The picture above is my favorite of the bunch.  It is very likely the earliest picture that we have of the house.  It's hard to see without zooming in, but in addition to the horse hitched up where our mailbox now stands, there is a man (Edwin Comstock?) holding a jaunty walking stick at the front gate, and a woman (Emma Comstock?) in period clothes standing next to the house.  When I blew up the picture in Photoshop, I was able to see that the raised panel Dutch door on the front of our house today was in place back then (it is 18th century, and probably original to the house).  Even better, the top half of the door is open in the photo, and there is a girl of maybe nine or ten peering our from inside the house.  So cool. 

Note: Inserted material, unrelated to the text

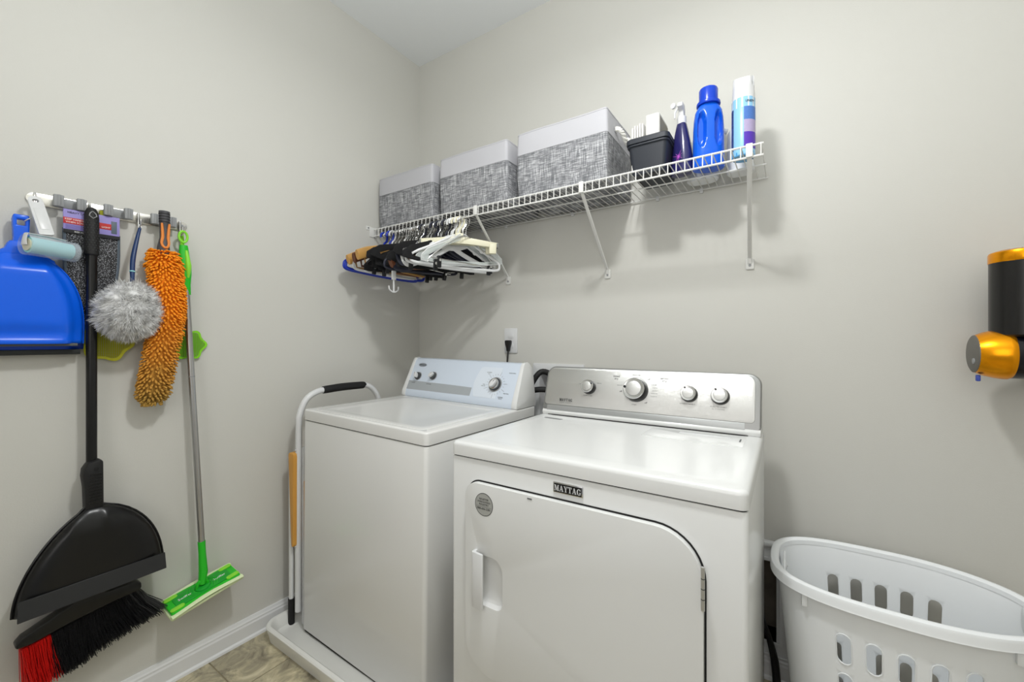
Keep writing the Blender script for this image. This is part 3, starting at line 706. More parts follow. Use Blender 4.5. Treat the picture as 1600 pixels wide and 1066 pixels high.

The photo also shows the evolution of the entry hall on the side of our house.  Until I saw this image, I never know that the front half of this small addition was originally just a covered entrance, exposed to the elements on two sides.  Boring to everyone else, fascinating to me.  And don't even get me started on the fact that I can see that the windows were 9 over 6 sashes.  Earth shattering information. 


The second house picture (below), which was very, very faded before I Photoshopped some clarity back into it, is quite a bit later.  My guess is that this is from the 19-teens, perhaps around 1917 when the property was sold out of the Comstock family.  By the time this picture was taken, the house seems to have been let go a bit.  Vines cover the front porch and south side (note the one small vine growing up the side entrance of the house in the earlier photo above, and what it grew to be on the photo below).  The windows have been replaced with 2 over 2 sashes (criminal!), and the shingles are beat to hell. 

Enos Kellogg House - Early 20th Century

It is sort of sad to see the house in this state.  Such is the ebb and flow of old houses, though.  We bought the house at another trough in its existence, and today it looks great.  Happily, it seems that every thirty years or so this house has been lucky enough to have someone come along who loves it and brings it back from the precipice.  Kelloggs built it, Comstocks, Mittendorfs, and Newells preserved it, and now it is the Harringtons' turn.  It's all a bit Sysephean, but how do you not fight the good fight for a house like this?


Aaaaaanyway, my house cousin also has 19th century photographic portraits of a number of Comstocks, including the three brothers (Walter, Edwin and Williams) who, in several combinations, owned the property between 1864 and 1917.  Even better, the photos are labeled, so I'm hoping that they will serve as a Rosetta Stone for our photo album, allowing us to identify who is who in our pictures.


There also is a photo of an old woman labeled "Great Grandma".  Taken by E.T. Whitney right here in Norwalk, probably in the 1860s or 70s, this photo is either of Esther Comstock (Enos' daughter) or, more probably, Mary Dibble Comstock, Esther's daughter-in-law.  Both women lived in our house.  I'll post more on that mystery separately as it is fairly interesting (in the way that all of this esoterica is interesting to me and one or two other people on earth).  I'll even weave in famed Civil War photographer Matthew Brady and arsenic poisoning for your reading pleasure.

"Great Grandma" - Either Esther Comstock or Mary Dibble Comstock


So, a big week for information on our old house.  If any other Comstock diaspora from our house are out there, come on down and share your stories.  I'll make you famous to my audience of eleven readers, and share some pictures of the ole' family homestead with you.






March 25, 2014

House Portrait


Nothing new here at the Enos Kellogg Homestead.  I just really liked this photo of the house that our friend Neeraj took a few weeks ago, and thought I would put it up as we wait for spring to arrive.